Sunday, January 29, 2012

Playing at work

 I had the amazing opportunity to explore glass this week at work. Nothing makes me happier than learning a new medium, and while it would take years to master - or even become good at - I found it intoxicating. 

Glass Academy features not only blown glass, but torch work as well as stained glass and neon. [Neon is not nearly as used as the other mediums however]. The past year I've spent in the studio has involved an enormous amount of growth both personally and for the studio. 

Personally there is no better way to understand an object that to create it. To get down into the science of the materiality, to chose the colors the form. To be a maker of things is more than just physical. 
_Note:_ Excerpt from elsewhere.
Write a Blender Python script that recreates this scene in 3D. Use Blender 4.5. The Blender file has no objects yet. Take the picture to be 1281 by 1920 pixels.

A favorite teacher of mine while in College always told me "stop thinking so much - your going to kill yourself and your work". Now as a constant thinker it is not so easy to shut off the never ending trail of questions, thoughts and challenges involved in even the simplest tasks. While participating in a staff meeting we were all given the chance to not only create a bead in the torch work studio space but also create a pulled flower. Standing in front of the flame, flooded with thoughts - I realized something. It's not just my own thoughts that flood the space. It's reactionary. With options to start in either area, I opted for the torch. A smaller and when approaching less intimidating form of glass. However, not the case. My head flooded with thoughts. I did my best to create a piece while listening to the instructor explain the process to me. A week earlier I had had the same opportunity when a student didn't show up for class. A different instructor made all the difference. Calm and soothing - my head cleared. Upon completion of this new piece this week, I knew it would not have the same turn out so with head down walked through the studio to observe the other staff creating their pulled flowers. After panicking about color choices, it was narrowed down and time for my chance again. A different instructor, and entirely different approach. I'm almost entirely sure I have never been so clear headed and calm. I am by no means wound up, or hyper. I tend to lean towards laid back and happy with my own occasional moments of spastic energy. It was like being in an entirely different world. A world of play, freedom. A world of creation and calmness. Standing in front of the heat my head cleared and ready to ignite a whole different approach. 


[Photo - My pulled flower and 1st of 2 beads]

This was a huge lesson in the subconscious relationships and cues given by others for myself. A visible reaction by not only myself but upon finishing the entire studio couldn't help notice the change in demeanor.